Misogyny
- Helen Hooper

- Mar 17
- 4 min read

I tried to come up with a 'clever' title for this post, but the truth is that there is nothing clever about it.
Misogyny - its what we and generations of women have been brought up with, and it is as ingrained in us and the way we respond to it, as it is in the men who dish it out without a second thought to its consequences.
We know that we experience it, but I think for a lot of our lives, we don't think it affects us - at least not in its raw, unfiltered, in your face way.
But when we actually sit with it, really sit with it, then you find it is everywhere. Dripped into most, if not all, interactions you have with men.
Little slights, small offhand comments made by men to women. That they find normal retorts, humourous even. We just laugh them off, and then walk away with festering thoughts about what they meant.
Case in point. The delivery driver this morning delivering some shopping for me. Commented 'you're not a local'. No I replied, 'originally from Essex, but I've lived in a lot of places'. His response to that with a chuckle was 'I won't respond to that!!!'
WTF. How does what I've said get translated to that? A slur that I am what, promiscuous? Because make no mistake, that is what he meant. I know that how? because I can read his body language, know exactly what the thought was behind the chuckle. I know because I, like ALL women have been receiving slurs like this my entire life. Derogatory remarks and actions made against me because I'm a woman. Something less than and therefore 'fair game'.
Whether we consciously recognises them or or not they worm there way in. To be buried in our subconscious mind that then dictates how we respond. We don't question them, don't make noise. Its just how it is.
Except of course its not, nor should be how it is.
I should have pulled him up, asked him what he meant. Put the onus on him to explain something which I'm sure if he actually had to stop and think, he would have felt some shame about. But my default is to be the good girl. To be quiet. To put up with being less. Make myself small and not say anything lest it escalate.
He didn't know any better, because its how he has been brought up in a society that doesn't value women in the same way as it does men.
It's not an excuse though. He should know better, he should do better.
And so should we. We should do better at standing up against misogyny. Just because it has been this way for centuries, no longer than that, doesn't mean its right.
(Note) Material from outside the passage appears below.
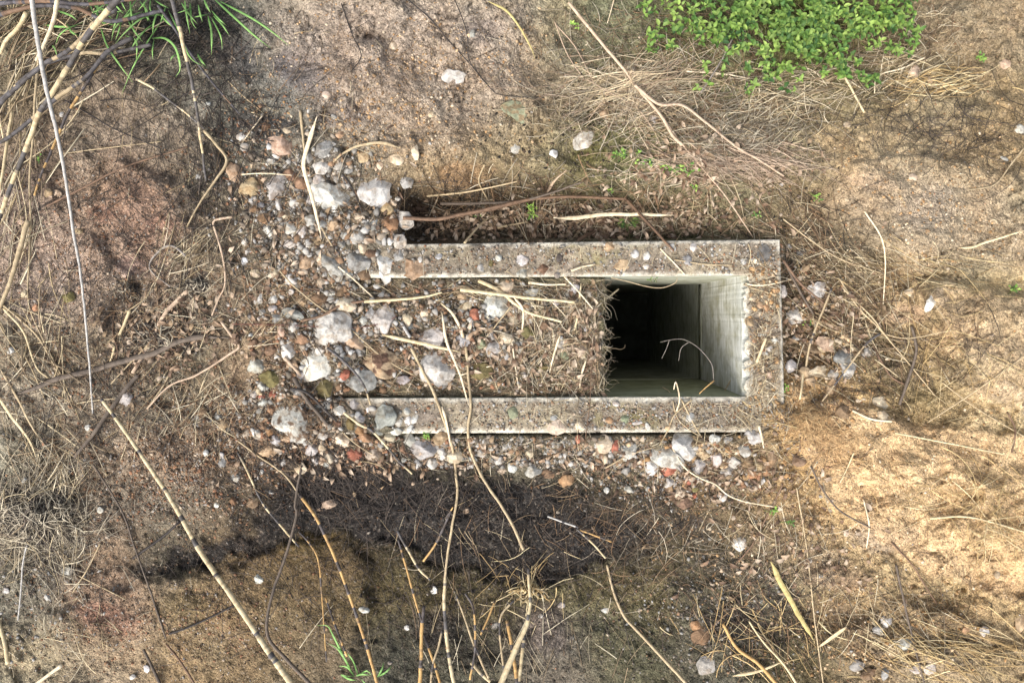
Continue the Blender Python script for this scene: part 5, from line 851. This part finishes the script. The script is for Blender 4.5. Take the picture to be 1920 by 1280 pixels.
strands('dry_straw', [
 (40, 130, 80, 170, 190, 60, 200, 2, 5, 115, 22, .05, 30, sy), (100, 60, 160, 60, 200, 40, 150, 2, 5, 150, 25, .06, 30, sy+sb), (30, 420, 60, 120, 90, 60, 160, 1.5, 4, 105, 20, .04, 12, sy), (60, 640, 90, 120, 130, 40, 130, 1.5, 4, 60, 35, .05, 8, sy), (70, 850, 90, 70, 90, 40, 120, 1.5, 4, 55, 30, .08, 8, sy),
 (1200, 185, 150, 50, 420, 50, 150, 1, 2.6, 165, 22, .06, 14, spk+sy), (1380, 300, 110, 30, 160, 60, 150, 1, 2.4, 20, 16, .05, 14, spk), (1200, 150, 90, 36, 150, 60, 190, 1.4, 3.2, 168, 20, .06, 18, [(214, 198, 166), (196, 178, 146), (178, 156, 130)]), (1230, 190, 60, 80, 60, 60, 150, 1.4, 2.8, 50, 16, .06, 14, [(206, 188, 158), (184, 162, 136)]), (1180, 190, 130, 60, 800, 30, 110, 1, 2.4, 165, 40, .12, 12, sy+sg), (1330, 230, 170, 80, 1100, 25, 90, 1, 2.2, 10, 50, .14, 12, sg+sb), (1450, 210, 90, 50, 420, 25, 80, 1.2, 3, 150, 30, .12, 14, sy), (1410, 250, 60, 30, 220, 30, 80, 1.4, 3, 155, 25, .1, 14, sg), (1500, 165, 90, 30, 260, 30, 80, 1.4, 3, 170, 20, .1, 14, sy), (1640, 130, 110, 50, 420, 25, 90, 1.2, 3, 160, 30, .1, 10, sy), (1760, 155, 100, 22, 200, 30, 80, 1.5, 3.6, 172, 16, .08, 8, sgold), (1700, 60, 130, 60, 420, 25, 70, 1, 2.4, 140, 40, .12, 8, sy+sb), (1330, 90, 120, 80, 600, 20, 70, 1, 2.2, 60, 60, .14, 8, sg+sb), (1140, 90, 120, 80, 420, 20, 70, 1, 2, 120, 60, .12, 6, sg+sb),
 (1380, 310, 120, 30, 420, 30, 110, .9, 2, 15, 25, .1, 10, spk), (1250, 330, 100, 50, 330, 25, 80, 1, 2.4, 60, 60, .12, 8, sy), (1060, 380, 240, 50, 520, 30, 90, 1.4, 3.4, 10, 50, .1, 14, sb+sg), (1200, 420, 200, 25, 420, 25, 80, 1.4, 3.6, 20, 60, .12, 12, sb+sy), (1000, 420, 30, 26, 90, 30, 70, 2, 4, 85, 14, .06, 16, sb+sy), (900, 390, 160, 50, 260, 25, 80, 1, 2.6, 10, 60, .12, 10, sk+sb),
 (1500, 470, 80, 90, 420, 25, 90, 1.2, 3, 40, 40, .08, 10, sy+sb), (1610, 620, 110, 90, 520, 25, 110, 1.2, 3.4, 45, 40, .08, 12, sy+sb), (1600, 500, 100, 40, 200, 30, 90, 1, 2.4, 30, 25, .08, 8, sy), (1780, 520, 150, 60, 160, 40, 120, 1, 2.2, 10, 20, .08, 6, sgold), (1840, 700, 120, 80, 130, 40, 130, 1, 2.2, 150, 50, .08, 6, sgold), (1820, 930, 120, 60, 170, 40, 150, 1, 2.6, 20, 30, .12, 10, sgold), (1880, 1000, 60, 60, 150, 40, 110, 1, 2.4, 60, 50, .16, 16, sgold), (1800, 1220, 140, 45, 240, 50, 160, 1.2, 3, 22, 16, .05, 12, sgold), (1660, 1150, 140, 60, 200, 30, 110, 1, 2.4, 40, 40, .1, 8, sy), (1460, 1000, 90, 100, 300, 30, 110, 1, 2.6, 110, 40, .12, 10, sy+sb), (1430, 1190, 120, 70, 260, 30, 120, 1.4, 3.4, 70, 40, .12, 14, sgold+sb),
 (1040, 630, 90, 100, 1700, 24, 100, 1.2, 3, 115, 60, .12, 10, sy+sg+sb), (1095, 640, 40, 120, 1500, 16, 70, 1.2, 2.8, 115, 60, .16, 14, sy+sg+sb), (860, 650, 220, 80, 620, 16, 70, 1, 2.6, 20, 70, .1, 8, sy+sb), (900, 545, 240, 18, 260, 20, 80, 1.4, 3, 4, 20, .06, 8, sy+sb), (1000, 735, 120, 6, 120, 20, 60, 1, 2.4, 0, 20, .1, 6, sb),
 (1080, 485, 380, 24, 420, 10, 40, .8, 2, 60, 70, .12, 3, sy), (1100, 780, 380, 24, 420, 12, 44, .8, 2, 60, 70, .14, 3, sy), (1430, 640, 26, 120, 520, 12, 60, 1, 2.4, 60, 70, .14, 6, sy+sb), (1410, 770, 60, 40, 900, 14, 70, .9, 2.2, 60, 70, .2, 8, sy+sg), (1410, 500, 60, 30, 300, 20, 70, .9, 2.2, 10, 40, .1, 6, sy+sb), (1340, 780, 90, 40, 260, 20, 80, .9, 2, 120, 60, .2, 14, sy), (1420, 760, 60, 50, 260, 16, 60, .9, 2, 60, 70, .2, 10, sgold+sy),
 (1330, 860, 140, 40, 420, 20, 90, 1, 2.6, 160, 50, .12, 10, sy+sb), (1000, 850, 260, 30, 420, 20, 80, 1, 2.4, 170, 50, .12, 8, sy+sb), (1560, 830, 60, 50, 300, 16, 60, .8, 1.8, 60, 70, .2, 12, [(198, 164, 118), (176, 144, 104), (214, 184, 138)]), (1510, 770, 40, 50, 320, 14, 50, .8, 1.8, 60, 70, .25, 12, [(198, 164, 118), (176, 144, 104), (214, 184, 138)]),
 (640, 860, 160, 50, 200, 30, 110, 1.2, 2.6, 45, 25, .05, 8, sk+sk+sb), (880, 1040, 260, 90, 110, 40, 120, 1, 2.6, 80, 35, .08, 14, sy+sb), (980, 1090, 60, 50, 60, 30, 90, 1.6, 3.4, 20, 60, .12, 20, sgold), (950, 1200, 200, 60, 220, 30, 110, 1., 2.8, 85, 26, .06, 12, sy+sk+sk), (620, 430, 150, 110, 300, 24, 90, 1, 2.4, 120, 50, .1, 8, sy+sb+sg), (620, 640, 120, 90, 260, 24, 100, 1, 2.6, 40, 60, .1, 8, sy+sb+sg), (480, 560, 130, 140, 330, 24, 90, 1, 2.6, 140, 45, .08, 8, sy+sb), (330, 590, 90, 90, 360, 24, 90, 1, 2.6, 140, 45, .14, 12, sy+sg+sb), (370, 760, 110, 80, 260, 30, 100, 1.2, 3, 130, 40, .08, 8, sy+sb), (350, 470, 50, 50, 110, 40, 110, 1.4, 3, 120, 16, .05, 10, sy), (60, 990, 80, 60, 700, 30, 120, 1.2, 2.8, 20, 60, .2, 30, sg+sy), (90, 880, 70, 60, 160, 30, 110, 1.2, 2.6, 120, 30, .12, 20, sg+sy), (130, 1200, 140, 60, 120, 30, 100, 1, 2.6, 40, 50, .1, 8, sy),
 (450, 200, 300, 160, 260, 20, 80, .8, 2, 60, 70, .1, 6, sy+sb), (800, 200, 300, 160, 200, 16, 60, .7, 1.6, 60, 80, .12, 4, sb+sy), (960, 640, 900, 600, 900, 12, 60, .8, 2, 60, 90, .12, 6, sy+sb+sg)],
 'dry grass stems and straw littering the soil, rims and rubble', 'straw litter')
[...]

Doesn't mean it is how it should always be, or how it once was.
The feminine was once revered, she had her place at the table squarely and equally alongside man.
But man became fearful of her differences, of her powers that he didn't possess. Didn't matter to him that those powers complimented his. Didn't matter to him that his powers were unique to men.
All that mattered was that women needed to be held down. To be cast aside and made to be less than. Nothing to see here, just a woman who needs to know her place. In doing that, he could stand tall, he could be the 'leader', the more important one, the one to be revered for his might, not hers.
Look where that has lead us. Down dark roads in 'her/history'. We are 'lead' by corruption and power gone wrong. Greed, dishonesty, unethical behaviour, that rewards the few but holds back the many.
A few men at the top of the tree holding all the cards over everyone that is beneath them. Women at the bottom, and the rest, the 'ordinary man' in the middle. No power left except holding some sort of 'rule' over the women he encounters. As long as there is always someone beneath you then you are never truly at rock bottom right!?
What a world we have created, that men have created. A world of egotistical idiots who have led us all down a path that it is getting increasing difficult to come back from.
But we have to. We have to come back from this, lest we lose our humanity forever.
So I'm standing up and saying that I am no longer prepared to put up with it. I am no longer prepared to sit on the sidelines, in the corners where they want us, and continually be told I'm less than. To have jokes made against me simply because I'm a woman. To have less opportunities, less seats at the table, less ears listening to what we have to say. To be told time and again in voice or in action that we are inferior. To be patronised for being too 'emotional'. That we should know our place, and that place is to serve men.
Because from where I'm sitting I, and all women, are certainly not less, and very definitely the more that the world needs right now.